[virglrenderer-devel] multiprocess model and GL

Gerd Hoffmann kraxel at redhat.com
Mon Feb 10 08:56:49 UTC 2020


  Hi,

> Which additional freedom are you afraid of?  Allocation can be done
> both via DRM_IOCTL_VIRTGPU_RESOURCE_CREATE_BLOB and
> DRM_IOCTL_VIRTGPU_EXECBUFFER, and both the interfaces are defined by
> the host capabilities.

Both interfaces?  It's the very same interface ...

Guest userspace can use either DRM_IOCTL_VIRTGPU_EXECBUFFER +
DRM_IOCTL_VIRTGPU_RESOURCE_CREATE_BLOB (without command buffer), or
DRM_IOCTL_VIRTGPU_RESOURCE_CREATE_BLOB with command buffer.  The former
is just a small optimization to avoid one extra ioctl/context switch.

In both cases the guest kernel will send SUBMIT_3D and CREATE_BLOB
commands and the host will not see a difference.

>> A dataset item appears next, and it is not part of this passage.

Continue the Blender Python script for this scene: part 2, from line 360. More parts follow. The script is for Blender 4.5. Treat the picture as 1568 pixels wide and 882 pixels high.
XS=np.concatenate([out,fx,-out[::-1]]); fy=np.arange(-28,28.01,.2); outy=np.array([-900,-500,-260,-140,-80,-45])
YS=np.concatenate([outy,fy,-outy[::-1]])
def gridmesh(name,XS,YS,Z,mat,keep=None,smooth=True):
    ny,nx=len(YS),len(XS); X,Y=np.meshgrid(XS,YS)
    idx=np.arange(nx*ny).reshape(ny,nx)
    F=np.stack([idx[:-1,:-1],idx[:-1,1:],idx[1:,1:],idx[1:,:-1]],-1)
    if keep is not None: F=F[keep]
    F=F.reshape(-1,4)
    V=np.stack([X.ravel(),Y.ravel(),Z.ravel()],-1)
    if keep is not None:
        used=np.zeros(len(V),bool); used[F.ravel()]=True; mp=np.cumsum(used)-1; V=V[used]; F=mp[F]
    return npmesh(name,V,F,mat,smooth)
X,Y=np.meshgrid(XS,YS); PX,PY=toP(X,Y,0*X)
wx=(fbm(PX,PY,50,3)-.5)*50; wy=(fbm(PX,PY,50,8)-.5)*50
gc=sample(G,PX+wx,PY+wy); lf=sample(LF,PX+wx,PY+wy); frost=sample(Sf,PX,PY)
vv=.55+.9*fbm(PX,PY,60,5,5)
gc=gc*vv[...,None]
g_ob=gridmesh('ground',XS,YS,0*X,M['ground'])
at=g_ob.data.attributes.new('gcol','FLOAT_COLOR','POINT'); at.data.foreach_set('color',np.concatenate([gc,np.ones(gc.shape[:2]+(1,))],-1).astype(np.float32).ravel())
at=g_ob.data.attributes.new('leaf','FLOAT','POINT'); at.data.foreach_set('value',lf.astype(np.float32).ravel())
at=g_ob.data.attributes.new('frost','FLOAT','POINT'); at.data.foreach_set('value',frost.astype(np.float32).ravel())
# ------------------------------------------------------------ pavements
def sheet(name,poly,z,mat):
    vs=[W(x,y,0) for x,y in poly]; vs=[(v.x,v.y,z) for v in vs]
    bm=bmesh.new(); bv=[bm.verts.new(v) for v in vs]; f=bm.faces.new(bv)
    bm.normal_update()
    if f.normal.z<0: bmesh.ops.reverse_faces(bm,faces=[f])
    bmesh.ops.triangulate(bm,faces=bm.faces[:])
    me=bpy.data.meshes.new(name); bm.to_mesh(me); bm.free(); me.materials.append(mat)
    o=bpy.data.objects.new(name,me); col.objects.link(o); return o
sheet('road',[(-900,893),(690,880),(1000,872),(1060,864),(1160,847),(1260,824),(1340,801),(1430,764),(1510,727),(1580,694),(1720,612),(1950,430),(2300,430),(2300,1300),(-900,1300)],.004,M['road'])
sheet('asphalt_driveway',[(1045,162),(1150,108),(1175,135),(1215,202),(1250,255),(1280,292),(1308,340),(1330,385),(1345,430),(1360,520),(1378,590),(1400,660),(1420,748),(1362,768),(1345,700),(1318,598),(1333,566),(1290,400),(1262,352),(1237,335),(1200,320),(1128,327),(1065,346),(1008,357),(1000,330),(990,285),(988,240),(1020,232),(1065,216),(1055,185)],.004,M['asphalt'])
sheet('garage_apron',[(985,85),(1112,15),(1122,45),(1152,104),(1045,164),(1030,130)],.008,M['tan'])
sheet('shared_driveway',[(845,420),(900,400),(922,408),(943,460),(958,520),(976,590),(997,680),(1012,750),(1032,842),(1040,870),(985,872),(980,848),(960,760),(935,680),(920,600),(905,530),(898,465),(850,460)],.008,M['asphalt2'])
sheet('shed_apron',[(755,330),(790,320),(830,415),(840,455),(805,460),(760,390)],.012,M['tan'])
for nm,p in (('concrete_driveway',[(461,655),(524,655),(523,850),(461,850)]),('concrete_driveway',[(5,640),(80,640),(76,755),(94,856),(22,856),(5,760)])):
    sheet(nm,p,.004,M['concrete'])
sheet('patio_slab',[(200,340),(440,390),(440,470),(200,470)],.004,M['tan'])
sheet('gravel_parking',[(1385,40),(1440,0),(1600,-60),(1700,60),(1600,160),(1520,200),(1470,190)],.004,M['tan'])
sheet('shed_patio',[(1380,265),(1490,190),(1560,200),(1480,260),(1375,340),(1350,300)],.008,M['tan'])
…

> > Speaking for myself, I am uncertain if RESOURCE_CREATE_BLOB+execbuffer
> > is enough, and wonder if the kernel should give up and go with args[].
> > That's why there is VIRTGPU_RESOURCE_FLAG_ALLOC_MASK in case
> > execbuffer is not enough.  If you have good use cases that are
> > impossible with execbuffer, you should bring them up.
> 
> There've been many proposals, so it's hard to determine exactly where
> everyone is at given moment.
> 
> Now that we're converging on the memory-v4 model (one-ioctl, one kick,
> opaque arguments) [I think??], the question now is how to name the
> opaque arguments and route to virglrenderer.
> 
> To do an host side allocation, will it be:
> 
> (1) DRM_IOCTL_VIRTGPU_RESOURCE_CREATE_BLOB
>          --> VIRTIO_GPU_CMD_SUBMIT_3D -->
> virgl_renderer_submit_cmd(void *buffer, int ctx_id, int ndw) to do the
> allocation
>          --> VIRTIO_GPU_CMD_RESOURCE_CREATE_BLOB -->
> virgl_renderer_resource_create_blob(resid, size, flags, object_id,
> ...) to consume the object id and setup res_id -> struct mapping

This.

> I think you favor (1) because you view driver allocation/resource
> creation as separate.  I favor (2) because object_ids can become an
> implementation detail too and we won't have to migrate Mesa to that
> flow.

Well, why do you want hide object ids?

Yes, having object ids makes things slightly more complicated for opengl
because the concept of object ids doesn't exist there.  So the mesa gl
driver needs some temporary cookie as object id.

The vulkan driver has object ids though, and trying to hide that creates
a bunch of limitations.  For example it forces creating object and
resource at the same time.  So if you don't know yet at object creation
time whenever you need a resource or not you have to create a resource
just in case because you can't do it lazily.